(REQUIRED WORK): Your task is to copy every line of this material exactly.

★ ★ ★

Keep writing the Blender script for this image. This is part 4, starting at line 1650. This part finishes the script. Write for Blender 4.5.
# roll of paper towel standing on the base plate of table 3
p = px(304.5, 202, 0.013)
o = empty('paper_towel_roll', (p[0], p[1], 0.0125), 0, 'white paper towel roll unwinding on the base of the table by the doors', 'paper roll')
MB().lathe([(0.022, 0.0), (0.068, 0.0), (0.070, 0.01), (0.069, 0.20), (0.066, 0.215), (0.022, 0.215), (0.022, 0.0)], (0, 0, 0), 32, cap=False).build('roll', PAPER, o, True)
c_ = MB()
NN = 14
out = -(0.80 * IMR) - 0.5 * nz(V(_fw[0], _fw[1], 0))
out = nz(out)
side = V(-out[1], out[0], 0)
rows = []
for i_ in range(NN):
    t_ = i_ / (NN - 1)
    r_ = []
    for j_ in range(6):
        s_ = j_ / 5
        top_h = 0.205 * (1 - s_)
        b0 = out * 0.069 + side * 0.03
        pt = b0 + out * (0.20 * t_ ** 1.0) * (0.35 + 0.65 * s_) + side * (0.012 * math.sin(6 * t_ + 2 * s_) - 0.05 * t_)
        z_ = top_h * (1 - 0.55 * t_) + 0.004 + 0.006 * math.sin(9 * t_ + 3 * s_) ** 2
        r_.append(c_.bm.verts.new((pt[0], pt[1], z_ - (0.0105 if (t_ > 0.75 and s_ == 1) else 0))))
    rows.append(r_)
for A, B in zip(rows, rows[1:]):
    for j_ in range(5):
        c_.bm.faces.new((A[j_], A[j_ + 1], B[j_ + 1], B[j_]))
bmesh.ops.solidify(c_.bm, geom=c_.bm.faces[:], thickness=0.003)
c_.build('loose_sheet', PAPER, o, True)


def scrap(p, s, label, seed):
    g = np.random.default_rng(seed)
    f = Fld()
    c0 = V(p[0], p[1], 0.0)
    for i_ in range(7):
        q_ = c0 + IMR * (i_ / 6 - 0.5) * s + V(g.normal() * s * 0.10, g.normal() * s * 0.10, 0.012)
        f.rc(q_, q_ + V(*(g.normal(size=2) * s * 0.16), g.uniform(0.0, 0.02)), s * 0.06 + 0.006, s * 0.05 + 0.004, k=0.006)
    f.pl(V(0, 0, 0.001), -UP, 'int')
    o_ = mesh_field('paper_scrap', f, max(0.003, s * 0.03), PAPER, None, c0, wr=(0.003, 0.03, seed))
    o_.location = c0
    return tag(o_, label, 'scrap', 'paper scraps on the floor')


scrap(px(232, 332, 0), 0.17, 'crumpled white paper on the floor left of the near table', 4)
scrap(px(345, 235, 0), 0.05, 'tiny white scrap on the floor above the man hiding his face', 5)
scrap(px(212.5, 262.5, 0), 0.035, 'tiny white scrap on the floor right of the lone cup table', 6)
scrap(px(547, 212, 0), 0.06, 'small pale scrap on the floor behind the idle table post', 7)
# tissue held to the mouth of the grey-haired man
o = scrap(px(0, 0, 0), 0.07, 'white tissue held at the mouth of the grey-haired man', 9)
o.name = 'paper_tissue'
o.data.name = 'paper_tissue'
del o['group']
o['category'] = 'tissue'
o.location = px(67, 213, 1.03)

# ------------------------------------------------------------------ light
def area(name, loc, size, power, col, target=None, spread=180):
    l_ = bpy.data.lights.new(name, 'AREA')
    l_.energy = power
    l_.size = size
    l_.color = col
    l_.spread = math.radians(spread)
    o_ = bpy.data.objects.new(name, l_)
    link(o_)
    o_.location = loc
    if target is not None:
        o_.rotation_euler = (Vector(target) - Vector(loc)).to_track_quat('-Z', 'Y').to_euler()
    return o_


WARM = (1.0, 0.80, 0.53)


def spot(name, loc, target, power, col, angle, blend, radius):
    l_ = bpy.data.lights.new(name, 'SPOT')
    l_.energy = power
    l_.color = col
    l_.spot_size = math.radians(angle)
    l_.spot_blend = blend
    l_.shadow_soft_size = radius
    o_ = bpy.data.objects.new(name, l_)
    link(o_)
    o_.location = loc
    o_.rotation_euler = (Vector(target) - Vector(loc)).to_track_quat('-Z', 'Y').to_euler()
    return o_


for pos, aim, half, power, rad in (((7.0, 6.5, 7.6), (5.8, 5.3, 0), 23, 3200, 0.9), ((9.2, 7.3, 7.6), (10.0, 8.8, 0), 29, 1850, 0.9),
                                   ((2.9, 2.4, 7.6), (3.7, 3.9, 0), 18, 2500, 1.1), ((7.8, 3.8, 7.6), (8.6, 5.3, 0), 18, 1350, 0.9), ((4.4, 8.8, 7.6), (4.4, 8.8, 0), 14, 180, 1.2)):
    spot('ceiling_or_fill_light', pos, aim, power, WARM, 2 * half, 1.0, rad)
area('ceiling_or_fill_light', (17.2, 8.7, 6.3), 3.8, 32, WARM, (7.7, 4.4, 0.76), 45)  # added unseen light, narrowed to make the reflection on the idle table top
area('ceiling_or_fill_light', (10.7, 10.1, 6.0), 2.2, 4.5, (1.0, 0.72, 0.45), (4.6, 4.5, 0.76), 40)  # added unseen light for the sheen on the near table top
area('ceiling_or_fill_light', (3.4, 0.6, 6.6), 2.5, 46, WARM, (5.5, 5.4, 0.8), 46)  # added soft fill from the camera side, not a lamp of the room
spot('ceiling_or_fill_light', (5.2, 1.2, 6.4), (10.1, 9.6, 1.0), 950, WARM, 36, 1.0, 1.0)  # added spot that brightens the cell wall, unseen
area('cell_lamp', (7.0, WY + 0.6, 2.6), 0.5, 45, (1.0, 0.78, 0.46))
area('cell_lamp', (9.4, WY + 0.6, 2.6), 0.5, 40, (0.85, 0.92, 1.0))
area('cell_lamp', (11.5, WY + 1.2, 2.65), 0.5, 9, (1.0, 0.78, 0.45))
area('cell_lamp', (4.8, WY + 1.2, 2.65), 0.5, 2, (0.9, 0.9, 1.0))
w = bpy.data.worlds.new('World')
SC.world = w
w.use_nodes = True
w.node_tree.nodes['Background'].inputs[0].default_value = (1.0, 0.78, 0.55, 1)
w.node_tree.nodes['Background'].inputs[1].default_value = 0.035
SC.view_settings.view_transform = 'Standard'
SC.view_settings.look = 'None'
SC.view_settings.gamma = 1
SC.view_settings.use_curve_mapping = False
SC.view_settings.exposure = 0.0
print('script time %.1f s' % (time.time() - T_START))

★ ★ ★

(EXERCISE OUTPUT):
Keep writing the Blender script for this image. This is part 4, starting at line 1650. This part finishes the script. Write for Blender 4.5.
# roll of paper towel standing on the base plate of table 3
p = px(304.5, 202, 0.013)
o = empty('paper_towel_roll', (p[0], p[1], 0.0125), 0, 'white paper towel roll unwinding on the base of the table by the doors', 'paper roll')
MB().lathe([(0.022, 0.0), (0.068, 0.0), (0.070, 0.01), (0.069, 0.20), (0.066, 0.215), (0.022, 0.215), (0.022, 0.0)], (0, 0, 0), 32, cap=False).build('roll', PAPER, o, True)
c_ = MB()
NN = 14
out = -(0.80 * IMR) - 0.5 * nz(V(_fw[0], _fw[1], 0))
out = nz(out)
side = V(-out[1], out[0], 0)
rows = []
for i_ in range(NN):
    t_ = i_ / (NN - 1)
    r_ = []
    for j_ in range(6):
        s_ = j_ / 5
        top_h = 0.205 * (1 - s_)
        b0 = out * 0.069 + side * 0.03
        pt = b0 + out * (0.20 * t_ ** 1.0) * (0.35 + 0.65 * s_) + side * (0.012 * math.sin(6 * t_ + 2 * s_) - 0.05 * t_)
        z_ = top_h * (1 - 0.55 * t_) + 0.004 + 0.006 * math.sin(9 * t_ + 3 * s_) ** 2
        r_.append(c_.bm.verts.new((pt[0], pt[1], z_ - (0.0105 if (t_ > 0.75 and s_ == 1) else 0))))
    rows.append(r_)
for A, B in zip(rows, rows[1:]):
    for j_ in range(5):
        c_.bm.faces.new((A[j_], A[j_ + 1], B[j_ + 1], B[j_]))
bmesh.ops.solidify(c_.bm, geom=c_.bm.faces[:], thickness=0.003)
c_.build('loose_sheet', PAPER, o, True)


def scrap(p, s, label, seed):
    g = np.random.default_rng(seed)
    f = Fld()
    c0 = V(p[0], p[1], 0.0)
    for i_ in range(7):
        q_ = c0 + IMR * (i_ / 6 - 0.5) * s + V(g.normal() * s * 0.10, g.normal() * s * 0.10, 0.012)
        f.rc(q_, q_ + V(*(g.normal(size=2) * s * 0.16), g.uniform(0.0, 0.02)), s * 0.06 + 0.006, s * 0.05 + 0.004, k=0.006)
    f.pl(V(0, 0, 0.001), -UP, 'int')
    o_ = mesh_field('paper_scrap', f, max(0.003, s * 0.03), PAPER, None, c0, wr=(0.003, 0.03, seed))
    o_.location = c0
    return tag(o_, label, 'scrap', 'paper scraps on the floor')


scrap(px(232, 332, 0), 0.17, 'crumpled white paper on the floor left of the near table', 4)
scrap(px(345, 235, 0), 0.05, 'tiny white scrap on the floor above the man hiding his face', 5)
scrap(px(212.5, 262.5, 0), 0.035, 'tiny white scrap on the floor right of the lone cup table', 6)
scrap(px(547, 212, 0), 0.06, 'small pale scrap on the floor behind the idle table post', 7)
# tissue held to the mouth of the grey-haired man
o = scrap(px(0, 0, 0), 0.07, 'white tissue held at the mouth of the grey-haired man', 9)
o.name = 'paper_tissue'
o.data.name = 'paper_tissue'
del o['group']
o['category'] = 'tissue'
o.location = px(67, 213, 1.03)

# ------------------------------------------------------------------ light
def area(name, loc, size, power, col, target=None, spread=180):
    l_ = bpy.data.lights.new(name, 'AREA')
    l_.energy = power
    l_.size = size
    l_.color = col
    l_.spread = math.radians(spread)
    o_ = bpy.data.objects.new(name, l_)
    link(o_)
    o_.location = loc
    if target is not None:
        o_.rotation_euler = (Vector(target) - Vector(loc)).to_track_quat('-Z', 'Y').to_euler()
    return o_


WARM = (1.0, 0.80, 0.53)


def spot(name, loc, target, power, col, angle, blend, radius):
    l_ = bpy.data.lights.new(name, 'SPOT')
    l_.energy = power
    l_.color = col
    l_.spot_size = math.radians(angle)
    l_.spot_blend = blend
    l_.shadow_soft_size = radius
    o_ = bpy.data.objects.new(name, l_)
    link(o_)
    o_.location = loc
    o_.rotation_euler = (Vector(target) - Vector(loc)).to_track_quat('-Z', 'Y').to_euler()
    return o_


for pos, aim, half, power, rad in (((7.0, 6.5, 7.6), (5.8, 5.3, 0), 23, 3200, 0.9), ((9.2, 7.3, 7.6), (10.0, 8.8, 0), 29, 1850, 0.9),
                                   ((2.9, 2.4, 7.6), (3.7, 3.9, 0), 18, 2500, 1.1), ((7.8, 3.8, 7.6), (8.6, 5.3, 0), 18, 1350, 0.9), ((4.4, 8.8, 7.6), (4.4, 8.8, 0), 14, 180, 1.2)):
    spot('ceiling_or_fill_light', pos, aim, power, WARM, 2 * half, 1.0, rad)
area('ceiling_or_fill_light', (17.2, 8.7, 6.3), 3.8, 32, WARM, (7.7, 4.4, 0.76), 45)  # added unseen light, narrowed to make the reflection on the idle table top
area('ceiling_or_fill_light', (10.7, 10.1, 6.0), 2.2, 4.5, (1.0, 0.72, 0.45), (4.6, 4.5, 0.76), 40)  # added unseen light for the sheen on the near table top
area('ceiling_or_fill_light', (3.4, 0.6, 6.6), 2.5, 46, WARM, (5.5, 5.4, 0.8), 46)  # added soft fill from the camera side, not a lamp of the room
spot('ceiling_or_fill_light', (5.2, 1.2, 6.4), (10.1, 9.6, 1.0), 950, WARM, 36, 1.0, 1.0)  # added spot that brightens the cell wall, unseen
area('cell_lamp', (7.0, WY + 0.6, 2.6), 0.5, 45, (1.0, 0.78, 0.46))
area('cell_lamp', (9.4, WY + 0.6, 2.6), 0.5, 40, (0.85, 0.92, 1.0))
area('cell_lamp', (11.5, WY + 1.2, 2.65), 0.5, 9, (1.0, 0.78, 0.45))
area('cell_lamp', (4.8, WY + 1.2, 2.65), 0.5, 2, (0.9, 0.9, 1.0))
w = bpy.data.worlds.new('World')
SC.world = w
w.use_nodes = True
w.node_tree.nodes['Background'].inputs[0].default_value = (1.0, 0.78, 0.55, 1)
w.node_tree.nodes['Background'].inputs[1].default_value = 0.035
SC.view_settings.view_transform = 'Standard'
SC.view_settings.look = 'None'
SC.view_settings.gamma = 1
SC.view_settings.use_curve_mapping = False
SC.view_settings.exposure = 0.0
print('script time %.1f s' % (time.time() - T_START))